The first volume of George Akiyama's (1943-2020) Asura (1970-1971) horrifically depicts the cruel origins of the young title character, Asura, who is born in Medieval Japan during a time of drought and mass starvation. His pregnant mother survives for months on the flesh of corpses she finds in her wandering, and against all odds, Asura is eventually born and manages to survive on his own from early childhood, living like a wild beast. The manga explores the social and economic plight of farmers and workers, as well as the outcasts from society, during this time, and the introduction of the beggar monk, who finds Asura and determines to make a human out of him, suggests that the story will be about how even people who have had the vilest lives can find redemption through awakening to the truth of existence, though the road may seem impossibly long.
Akiyama's art is a Mizuki-esque blend of somewhat-detailed environments inhabited by cartoonishly-exaggerated characters, and like Mizuki, the story gleefully blends humor and horror, although Asura leans much more heavily into the outright horrific than Kitaro's more kid-friendly tales. Body parts are severed and eaten, people are suddenly, viciously killed, others starve to death over many pages. One particularly gruesome scene shows a man unwrapping his half-severed arm to find that it's full of writhing maggots. There is humor scattered throughout, but it's often the darkest of humor, typically involving violence.

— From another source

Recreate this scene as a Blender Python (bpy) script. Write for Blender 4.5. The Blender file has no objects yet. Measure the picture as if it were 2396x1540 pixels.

Asura reads a little like a mythic tale or a legend about a demon child who has to learn how to become human, a Buddhist parable of sorts. This volume only consists of the first half of the story, so I do not know if the theme of redemption, like that so elegantly told by Osamu Tezuka in his masterful Phoenix: Karma, will play out entirely as expected or if it will be subverted somehow before the end. But either way, I am looking forward to seeing how Asura's story will play out.